What do the lines from the top of the data through the line with "return tuple(((v/255)/12.92 if" say? Quote them exactly and include both ends.

Scenes as source code:
▼

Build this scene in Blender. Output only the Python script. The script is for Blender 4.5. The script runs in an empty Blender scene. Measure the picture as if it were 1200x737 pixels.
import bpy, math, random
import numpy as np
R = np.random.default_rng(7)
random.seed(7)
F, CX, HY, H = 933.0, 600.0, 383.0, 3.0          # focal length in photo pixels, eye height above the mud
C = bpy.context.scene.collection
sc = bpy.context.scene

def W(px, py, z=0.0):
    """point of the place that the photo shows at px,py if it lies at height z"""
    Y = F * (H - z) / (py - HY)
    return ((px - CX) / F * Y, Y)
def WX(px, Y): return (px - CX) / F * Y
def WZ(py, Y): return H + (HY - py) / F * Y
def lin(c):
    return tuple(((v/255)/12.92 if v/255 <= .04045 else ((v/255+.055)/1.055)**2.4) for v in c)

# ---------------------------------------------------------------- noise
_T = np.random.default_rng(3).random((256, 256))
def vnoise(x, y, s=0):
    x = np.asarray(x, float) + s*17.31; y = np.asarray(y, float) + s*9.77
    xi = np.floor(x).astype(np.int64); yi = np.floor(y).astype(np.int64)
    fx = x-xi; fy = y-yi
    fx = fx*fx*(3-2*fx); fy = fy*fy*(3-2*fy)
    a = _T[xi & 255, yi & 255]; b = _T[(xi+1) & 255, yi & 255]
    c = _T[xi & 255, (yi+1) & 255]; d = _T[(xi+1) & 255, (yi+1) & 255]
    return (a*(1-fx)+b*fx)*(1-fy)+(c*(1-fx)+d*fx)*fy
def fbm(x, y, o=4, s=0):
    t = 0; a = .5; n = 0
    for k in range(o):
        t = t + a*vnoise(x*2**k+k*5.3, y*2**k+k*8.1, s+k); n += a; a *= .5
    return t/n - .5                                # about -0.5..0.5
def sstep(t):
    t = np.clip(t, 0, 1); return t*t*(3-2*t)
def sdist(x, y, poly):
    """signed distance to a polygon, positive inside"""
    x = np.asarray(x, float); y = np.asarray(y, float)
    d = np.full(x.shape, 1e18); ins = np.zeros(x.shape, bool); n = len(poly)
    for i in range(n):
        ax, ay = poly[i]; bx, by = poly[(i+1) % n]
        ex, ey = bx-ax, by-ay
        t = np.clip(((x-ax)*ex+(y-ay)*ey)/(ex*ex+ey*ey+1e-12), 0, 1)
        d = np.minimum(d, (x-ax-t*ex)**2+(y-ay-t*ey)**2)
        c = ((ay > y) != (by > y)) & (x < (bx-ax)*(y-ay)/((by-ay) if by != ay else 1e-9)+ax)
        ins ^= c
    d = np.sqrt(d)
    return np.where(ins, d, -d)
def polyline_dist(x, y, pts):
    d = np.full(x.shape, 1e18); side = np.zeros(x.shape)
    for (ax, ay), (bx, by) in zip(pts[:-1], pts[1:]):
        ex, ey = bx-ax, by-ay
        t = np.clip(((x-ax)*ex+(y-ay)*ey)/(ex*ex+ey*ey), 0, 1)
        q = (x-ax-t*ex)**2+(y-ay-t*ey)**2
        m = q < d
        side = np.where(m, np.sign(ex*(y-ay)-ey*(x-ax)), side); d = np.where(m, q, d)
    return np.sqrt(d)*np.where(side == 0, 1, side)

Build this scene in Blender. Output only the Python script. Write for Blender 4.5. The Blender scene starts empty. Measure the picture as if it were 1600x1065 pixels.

▲

RESULT =>
Build this scene in Blender. Output only the Python script. The script is for Blender 4.5. The script runs in an empty Blender scene. Measure the picture as if it were 1200x737 pixels.
import bpy, math, random
import numpy as np
R = np.random.default_rng(7)
random.seed(7)
F, CX, HY, H = 933.0, 600.0, 383.0, 3.0          # focal length in photo pixels, eye height above the mud
C = bpy.context.scene.collection
sc = bpy.context.scene

def W(px, py, z=0.0):
    """point of the place that the photo shows at px,py if it lies at height z"""
    Y = F * (H - z) / (py - HY)
    return ((px - CX) / F * Y, Y)
def WX(px, Y): return (px - CX) / F * Y
def WZ(py, Y): return H + (HY - py) / F * Y
def lin(c):
    return tuple(((v/255)/12.92 if v/255 <= .04045 else ((v/255+.055)/1.055)**2.4) for v in c)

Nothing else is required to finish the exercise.